"Copying language from other sources"

A number of this blog's readers feel certain forms of plagiarism are "no big deal." The New York Times feels differently.

A reader noticed this editor's note in the Times [emphasis added]:
Two articles in this series last year, by the author Karen Abbott, copied specific language and passages from several books and papers. In most of these instances, the writer cited the sources in the article’s endnotes. However, copying language from other sources without proper attribution is a violation of Times policy.

The first article, about white Southern women during the Civil War, copied language verbatim from works by Catherine Clinton, David Silkenat, J. David Hacker, Libra Hilde, James Holland Jones and Mary Elizabeth Massey, and a volume edited by Stephen W. Berry, all of which were listed in the article’s endnotes. The article also copied one sentence each from James M. McPherson’s “Battle Cry of Freedom: The Civil War Era” (1988) and from Williams G. Stevenson’s “Thirteen Months in the Rebel Army” (1862) without attribution.
This is a cut and dried complaint: two sources got no attribution. Simple, right?

But if you look at the article, scroll down to the citations. Do you recognize the method? It is one used by Stephen Sears and other authors. They compile and write long passages of text marking them with a single endnote that leaves the reader guessing as to how to match material against sources. Our errant author takes this terrible, nonsensical practice to a new level by putting her whole article under this system, again leaving the reader to figure out what came from where. One reader apparently did and complained about the two missing bits.

Now, the  Times very overgenerously credits such disarray as legitimate attribution but blames the author for leaving two ingredients out of her hobo stew.
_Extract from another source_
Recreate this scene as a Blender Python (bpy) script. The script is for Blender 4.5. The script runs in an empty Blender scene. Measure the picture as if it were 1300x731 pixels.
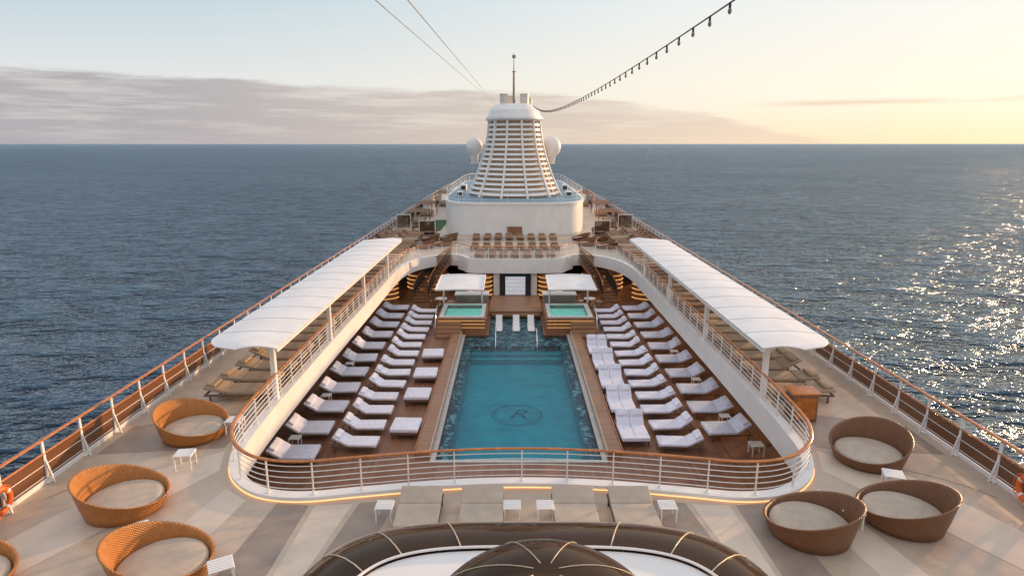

The editor's note continues:
The second article, about The Soldier’s Friend, a New York newspaper for Civil War veterans, copied sentences verbatim from a book by Frances M. Clarke and a doctoral dissertation by Jalynn Olsen Padilla, both of which were listed in the article’s endnotes.
Note that the charge here is that the author reproduced text without quote marks and the citation of said text does not then wash away the sin of plagiarism. Many of you will consider this nitpicking - it is not. History is about the evaluation of sources and just weighing of evidence. When evil practices strip away our ability to judge the author on these criteria, there's no history there. It's mere nonfiction that violates even a newspaper's editorial policies.

The Times invokes the word plagiarism at the end of its note:
Editors at The Times learned of the problem after a reader complained. Contacted by The Times, Ms. Abbott said that it is common for historians to draw on primary and secondary sources as long as those sources are acknowledged. However, according to the American Historical Association: “Writers plagiarize, for example, when they fail to use quotation marks around borrowed material and to cite the source, use an inadequate paraphrase that makes only superficial changes to a text, or neglect to cite the source of a paraphrase.” Had The Times known about the copied language in both essays, it would not have published them.
If we look at the articles in question, this editor's note has been added to the end of the first article and the second. The pieces remain online and searchable. The author, Karen Abbott, will justly be shamed as long as these come up on the Web. And she will be shamed for practices milder than those of James McPherson, Jean Smith, and many other celebrated Civil War authors.

We Civil War readers need to contact the editors of newspapers who publish pieces and extracts from our Civil War authors and report plagiarism. We could contact book publishers too, but the effect would less and one wonders if the publishers even give a damn.